Friday 16 January 2015

16th Jan 2015 another year

well Andy had his hernea operation on monday its now friday poor darlin' l dont think he knew how painful it would be.
l have hated every minute of this watching him in such pain its unbearable, l wish it were me not him l dont think men are made to endure pain poor pet.
no get well cards from our dear children no flowers
l often wonder why my children are the way they are
as they grow older they become more and more selfish
l find l dont really like them at all
l often wonder if this is what my mother felt
the only person to really show concern was Andy's mum shock of shocks.
what the hell does that say about the state of things
l wish l could take the pain for him poor darling he is being so brave
love him so much xxx

Monday 5 January 2015

january here we go again 2015 wow

crird today
self pity
l put myself in a position where l cant meet ppl to make friends
with, then get all upset that l have no friends.
trouble is l dont like ppl but l'd like to have a friend that wont
betray me. big ask l know. l miss my cats and my parents, my best friend,
my nan and to be honest l miss my own children, but thats my fault l brought
them up to be independant, cos l was always scared they would have to make it without me.
l never really expected to live this long.
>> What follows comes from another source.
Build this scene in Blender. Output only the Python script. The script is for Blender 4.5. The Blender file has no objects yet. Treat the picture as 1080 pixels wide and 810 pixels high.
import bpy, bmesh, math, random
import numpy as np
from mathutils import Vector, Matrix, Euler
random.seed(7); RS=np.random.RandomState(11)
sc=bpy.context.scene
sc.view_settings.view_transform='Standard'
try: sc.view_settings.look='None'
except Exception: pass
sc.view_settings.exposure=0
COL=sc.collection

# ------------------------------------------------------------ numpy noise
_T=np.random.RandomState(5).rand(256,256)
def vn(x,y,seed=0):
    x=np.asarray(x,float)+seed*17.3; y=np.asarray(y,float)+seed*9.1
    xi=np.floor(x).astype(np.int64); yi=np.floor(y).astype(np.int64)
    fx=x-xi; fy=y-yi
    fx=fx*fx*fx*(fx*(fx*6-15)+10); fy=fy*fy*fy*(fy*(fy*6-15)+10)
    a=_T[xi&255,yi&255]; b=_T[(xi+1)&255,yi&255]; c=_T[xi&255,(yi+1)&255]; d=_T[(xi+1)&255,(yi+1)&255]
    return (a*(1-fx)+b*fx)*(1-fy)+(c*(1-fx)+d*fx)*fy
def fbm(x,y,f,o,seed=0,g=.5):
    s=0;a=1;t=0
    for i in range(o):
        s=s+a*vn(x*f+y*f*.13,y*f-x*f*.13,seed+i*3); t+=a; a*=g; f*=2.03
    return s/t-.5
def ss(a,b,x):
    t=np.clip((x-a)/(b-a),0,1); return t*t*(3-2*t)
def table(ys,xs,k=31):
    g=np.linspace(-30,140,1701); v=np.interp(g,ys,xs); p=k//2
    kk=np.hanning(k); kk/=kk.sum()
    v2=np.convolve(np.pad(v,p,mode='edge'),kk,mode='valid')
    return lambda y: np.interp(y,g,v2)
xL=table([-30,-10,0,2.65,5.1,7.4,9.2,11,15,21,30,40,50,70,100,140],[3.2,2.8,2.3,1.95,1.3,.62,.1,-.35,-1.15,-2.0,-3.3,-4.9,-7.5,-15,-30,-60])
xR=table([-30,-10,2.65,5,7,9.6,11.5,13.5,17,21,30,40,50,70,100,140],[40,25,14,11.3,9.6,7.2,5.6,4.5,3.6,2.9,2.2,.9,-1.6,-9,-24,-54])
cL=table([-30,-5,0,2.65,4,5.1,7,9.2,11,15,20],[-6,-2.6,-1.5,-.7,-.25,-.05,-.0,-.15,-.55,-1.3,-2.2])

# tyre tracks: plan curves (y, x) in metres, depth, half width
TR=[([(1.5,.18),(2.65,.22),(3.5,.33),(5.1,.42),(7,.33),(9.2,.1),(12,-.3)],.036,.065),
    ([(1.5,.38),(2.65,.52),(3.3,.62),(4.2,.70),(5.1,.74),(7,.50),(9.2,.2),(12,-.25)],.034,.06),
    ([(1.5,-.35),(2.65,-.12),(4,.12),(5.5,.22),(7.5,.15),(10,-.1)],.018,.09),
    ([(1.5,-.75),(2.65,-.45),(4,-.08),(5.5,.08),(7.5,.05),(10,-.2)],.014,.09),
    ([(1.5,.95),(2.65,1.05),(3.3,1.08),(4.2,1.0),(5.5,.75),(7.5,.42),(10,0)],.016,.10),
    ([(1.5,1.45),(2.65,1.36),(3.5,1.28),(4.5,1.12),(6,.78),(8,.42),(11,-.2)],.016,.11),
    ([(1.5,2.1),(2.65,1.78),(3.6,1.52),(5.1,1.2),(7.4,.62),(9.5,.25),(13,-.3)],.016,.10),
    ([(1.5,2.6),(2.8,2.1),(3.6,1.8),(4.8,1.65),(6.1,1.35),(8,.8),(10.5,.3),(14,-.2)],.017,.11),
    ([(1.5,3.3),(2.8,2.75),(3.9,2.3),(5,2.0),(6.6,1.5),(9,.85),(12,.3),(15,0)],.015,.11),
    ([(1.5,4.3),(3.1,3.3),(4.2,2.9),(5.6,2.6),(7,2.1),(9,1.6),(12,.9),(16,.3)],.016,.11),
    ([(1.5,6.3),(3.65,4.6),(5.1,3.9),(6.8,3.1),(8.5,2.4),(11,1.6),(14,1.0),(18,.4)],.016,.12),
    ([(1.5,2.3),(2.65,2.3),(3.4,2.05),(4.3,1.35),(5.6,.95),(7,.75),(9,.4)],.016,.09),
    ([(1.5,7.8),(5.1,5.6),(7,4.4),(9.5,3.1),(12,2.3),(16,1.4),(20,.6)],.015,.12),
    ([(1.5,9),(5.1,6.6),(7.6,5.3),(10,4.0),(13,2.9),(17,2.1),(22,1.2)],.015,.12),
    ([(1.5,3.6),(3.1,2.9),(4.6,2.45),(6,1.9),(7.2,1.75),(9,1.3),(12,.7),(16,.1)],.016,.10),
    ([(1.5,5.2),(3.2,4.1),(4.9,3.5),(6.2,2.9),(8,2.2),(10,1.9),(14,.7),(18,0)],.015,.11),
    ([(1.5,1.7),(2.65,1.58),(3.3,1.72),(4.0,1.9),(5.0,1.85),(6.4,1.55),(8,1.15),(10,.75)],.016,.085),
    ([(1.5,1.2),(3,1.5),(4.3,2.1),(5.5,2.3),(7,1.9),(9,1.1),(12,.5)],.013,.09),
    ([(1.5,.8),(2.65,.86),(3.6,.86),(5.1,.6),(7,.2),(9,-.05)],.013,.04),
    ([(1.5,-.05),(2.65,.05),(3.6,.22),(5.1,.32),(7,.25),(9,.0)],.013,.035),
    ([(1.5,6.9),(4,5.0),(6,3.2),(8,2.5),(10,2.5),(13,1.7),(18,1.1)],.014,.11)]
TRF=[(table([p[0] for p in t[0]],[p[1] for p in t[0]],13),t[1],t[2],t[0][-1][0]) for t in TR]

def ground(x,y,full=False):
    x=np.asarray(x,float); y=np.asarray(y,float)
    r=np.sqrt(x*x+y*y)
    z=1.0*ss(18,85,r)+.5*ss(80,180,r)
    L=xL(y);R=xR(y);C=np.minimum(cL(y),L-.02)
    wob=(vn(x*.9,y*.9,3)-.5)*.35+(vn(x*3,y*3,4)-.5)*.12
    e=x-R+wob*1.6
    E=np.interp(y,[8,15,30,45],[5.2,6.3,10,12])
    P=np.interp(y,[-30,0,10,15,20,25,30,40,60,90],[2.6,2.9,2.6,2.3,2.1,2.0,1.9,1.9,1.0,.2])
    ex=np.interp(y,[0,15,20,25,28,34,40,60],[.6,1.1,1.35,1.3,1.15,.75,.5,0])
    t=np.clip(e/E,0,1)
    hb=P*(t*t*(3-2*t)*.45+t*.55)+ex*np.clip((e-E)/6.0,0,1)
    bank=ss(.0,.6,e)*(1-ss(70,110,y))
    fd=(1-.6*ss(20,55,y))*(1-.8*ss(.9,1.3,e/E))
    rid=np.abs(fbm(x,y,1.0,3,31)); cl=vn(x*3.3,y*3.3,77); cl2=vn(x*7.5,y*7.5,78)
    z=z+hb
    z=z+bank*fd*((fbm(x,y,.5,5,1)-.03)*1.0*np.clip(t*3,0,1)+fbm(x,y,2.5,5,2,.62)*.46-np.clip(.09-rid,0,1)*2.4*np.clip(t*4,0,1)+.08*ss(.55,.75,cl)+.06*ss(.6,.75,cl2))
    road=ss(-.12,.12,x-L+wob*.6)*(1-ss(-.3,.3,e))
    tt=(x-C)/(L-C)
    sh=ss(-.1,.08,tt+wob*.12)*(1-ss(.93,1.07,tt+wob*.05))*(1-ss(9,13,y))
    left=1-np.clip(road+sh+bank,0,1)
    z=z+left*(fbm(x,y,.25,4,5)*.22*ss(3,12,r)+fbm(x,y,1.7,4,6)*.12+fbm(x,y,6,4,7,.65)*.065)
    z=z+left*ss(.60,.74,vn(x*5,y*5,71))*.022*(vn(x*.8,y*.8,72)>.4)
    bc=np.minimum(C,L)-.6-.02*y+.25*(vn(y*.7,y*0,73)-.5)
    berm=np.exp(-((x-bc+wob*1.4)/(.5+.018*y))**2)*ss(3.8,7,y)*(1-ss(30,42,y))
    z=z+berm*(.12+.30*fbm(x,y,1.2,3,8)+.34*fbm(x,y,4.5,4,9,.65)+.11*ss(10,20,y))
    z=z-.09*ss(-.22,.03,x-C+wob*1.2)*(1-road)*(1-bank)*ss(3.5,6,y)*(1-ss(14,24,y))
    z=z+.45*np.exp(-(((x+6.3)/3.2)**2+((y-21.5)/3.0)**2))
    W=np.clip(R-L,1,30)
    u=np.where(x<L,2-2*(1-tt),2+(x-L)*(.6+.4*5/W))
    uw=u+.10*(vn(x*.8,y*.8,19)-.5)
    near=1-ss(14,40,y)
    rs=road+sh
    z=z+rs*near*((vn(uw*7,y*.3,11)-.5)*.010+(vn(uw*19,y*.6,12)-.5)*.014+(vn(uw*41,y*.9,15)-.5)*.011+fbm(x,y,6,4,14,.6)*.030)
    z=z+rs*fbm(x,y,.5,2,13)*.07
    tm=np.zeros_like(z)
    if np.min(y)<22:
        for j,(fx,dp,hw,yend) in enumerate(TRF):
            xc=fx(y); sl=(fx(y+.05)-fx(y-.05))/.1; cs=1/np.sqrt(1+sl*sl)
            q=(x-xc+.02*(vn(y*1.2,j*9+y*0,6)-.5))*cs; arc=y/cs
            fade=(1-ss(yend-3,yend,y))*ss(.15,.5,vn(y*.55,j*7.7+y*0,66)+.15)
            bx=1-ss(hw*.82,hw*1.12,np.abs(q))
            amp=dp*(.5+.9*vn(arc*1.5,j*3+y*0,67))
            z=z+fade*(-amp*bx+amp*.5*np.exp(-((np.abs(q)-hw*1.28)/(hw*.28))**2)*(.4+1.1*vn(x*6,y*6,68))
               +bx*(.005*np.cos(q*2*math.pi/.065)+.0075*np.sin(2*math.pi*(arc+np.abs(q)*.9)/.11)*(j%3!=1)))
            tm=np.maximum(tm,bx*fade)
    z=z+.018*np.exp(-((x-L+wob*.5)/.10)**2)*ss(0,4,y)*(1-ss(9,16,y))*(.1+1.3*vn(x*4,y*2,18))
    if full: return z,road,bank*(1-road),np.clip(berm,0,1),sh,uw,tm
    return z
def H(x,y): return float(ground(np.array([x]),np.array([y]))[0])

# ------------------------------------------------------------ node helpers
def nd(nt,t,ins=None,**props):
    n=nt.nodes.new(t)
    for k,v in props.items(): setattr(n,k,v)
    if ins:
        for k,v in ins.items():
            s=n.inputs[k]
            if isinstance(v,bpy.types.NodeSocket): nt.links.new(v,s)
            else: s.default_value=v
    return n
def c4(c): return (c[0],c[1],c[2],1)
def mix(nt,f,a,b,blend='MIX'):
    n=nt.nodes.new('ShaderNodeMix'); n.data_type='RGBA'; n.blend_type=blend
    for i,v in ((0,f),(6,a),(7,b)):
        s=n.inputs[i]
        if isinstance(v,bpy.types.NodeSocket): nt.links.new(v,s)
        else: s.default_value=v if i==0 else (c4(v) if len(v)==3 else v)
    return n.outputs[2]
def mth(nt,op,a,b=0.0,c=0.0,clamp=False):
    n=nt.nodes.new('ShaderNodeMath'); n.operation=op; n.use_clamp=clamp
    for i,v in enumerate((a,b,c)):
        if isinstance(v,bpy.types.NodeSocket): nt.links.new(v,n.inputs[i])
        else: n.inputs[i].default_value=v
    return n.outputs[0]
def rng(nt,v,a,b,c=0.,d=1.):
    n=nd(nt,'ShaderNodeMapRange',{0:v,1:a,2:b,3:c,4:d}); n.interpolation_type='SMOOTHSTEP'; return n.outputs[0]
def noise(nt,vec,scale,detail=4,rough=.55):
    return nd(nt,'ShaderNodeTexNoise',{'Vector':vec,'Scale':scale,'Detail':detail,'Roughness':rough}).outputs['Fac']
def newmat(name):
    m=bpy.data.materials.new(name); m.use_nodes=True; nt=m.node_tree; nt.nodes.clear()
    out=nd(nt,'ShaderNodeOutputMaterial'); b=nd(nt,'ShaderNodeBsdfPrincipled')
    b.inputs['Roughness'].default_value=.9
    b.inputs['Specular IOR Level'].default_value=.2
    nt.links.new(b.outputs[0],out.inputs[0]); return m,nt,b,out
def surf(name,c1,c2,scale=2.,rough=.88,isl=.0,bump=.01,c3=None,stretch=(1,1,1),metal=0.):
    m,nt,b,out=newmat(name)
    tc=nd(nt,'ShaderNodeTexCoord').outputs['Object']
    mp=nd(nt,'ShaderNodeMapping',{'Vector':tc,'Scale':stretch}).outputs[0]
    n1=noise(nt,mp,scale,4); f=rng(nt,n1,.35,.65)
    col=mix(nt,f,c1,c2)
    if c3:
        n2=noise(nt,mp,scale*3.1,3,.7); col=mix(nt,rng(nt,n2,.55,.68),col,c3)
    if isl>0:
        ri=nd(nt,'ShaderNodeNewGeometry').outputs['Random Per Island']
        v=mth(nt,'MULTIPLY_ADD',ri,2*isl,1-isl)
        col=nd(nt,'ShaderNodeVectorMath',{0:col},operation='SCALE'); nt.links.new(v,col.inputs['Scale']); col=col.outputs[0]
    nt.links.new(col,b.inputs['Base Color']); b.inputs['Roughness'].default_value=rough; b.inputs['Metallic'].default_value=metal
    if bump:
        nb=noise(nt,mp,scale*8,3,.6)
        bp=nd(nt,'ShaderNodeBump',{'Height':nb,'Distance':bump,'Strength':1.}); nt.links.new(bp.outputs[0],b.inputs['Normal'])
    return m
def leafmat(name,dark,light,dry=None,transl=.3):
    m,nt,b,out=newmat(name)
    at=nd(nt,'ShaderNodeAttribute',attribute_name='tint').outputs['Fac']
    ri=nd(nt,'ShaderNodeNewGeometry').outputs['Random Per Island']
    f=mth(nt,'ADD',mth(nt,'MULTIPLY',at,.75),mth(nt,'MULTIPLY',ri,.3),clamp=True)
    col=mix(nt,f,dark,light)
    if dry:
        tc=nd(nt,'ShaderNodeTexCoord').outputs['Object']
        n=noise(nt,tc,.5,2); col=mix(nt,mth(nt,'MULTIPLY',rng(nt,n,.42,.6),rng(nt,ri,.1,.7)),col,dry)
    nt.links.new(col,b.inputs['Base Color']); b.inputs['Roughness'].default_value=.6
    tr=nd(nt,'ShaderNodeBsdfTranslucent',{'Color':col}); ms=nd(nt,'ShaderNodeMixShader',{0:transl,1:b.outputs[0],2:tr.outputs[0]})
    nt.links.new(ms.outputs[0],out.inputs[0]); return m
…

really worried about Andy l know l make him worry
about money , about me and my crazy brain
celly was right l'll never leave Andy, not for the reasons she says
but l do really love him more than anything and l would be lost without him.
poor bugger, more pressure on him,as if he doesnt have enough trouble.


wish Autumn would have her babies

Friday 2 January 2015

happy new wonderful year

well here we are another year gone and a brand new happy year ahead l feel this is going to be a wonderful year for me and andy. l have no idea how andy and l ever meet but lve been a very very very lucky girl to have such a wonderful hubby
for the 1st time in years l really think this is going to be a great year
evies first year of school whoa that went quick.
celly not speaking to us but bought us a lounge suite very strange child.
saw elvira and the kids she's very tired but seems happy.
missed seeing my brothers as ross didnt give us a time ?? he's always been strange like that.
garry dropped a huge picture at our front door but didnt knock silly man.
sarah is so exhausted l wish there was more l could do for her.
sadly l didnt make it to queensland lm scared they will die soon and lve not seen them l love them dearly.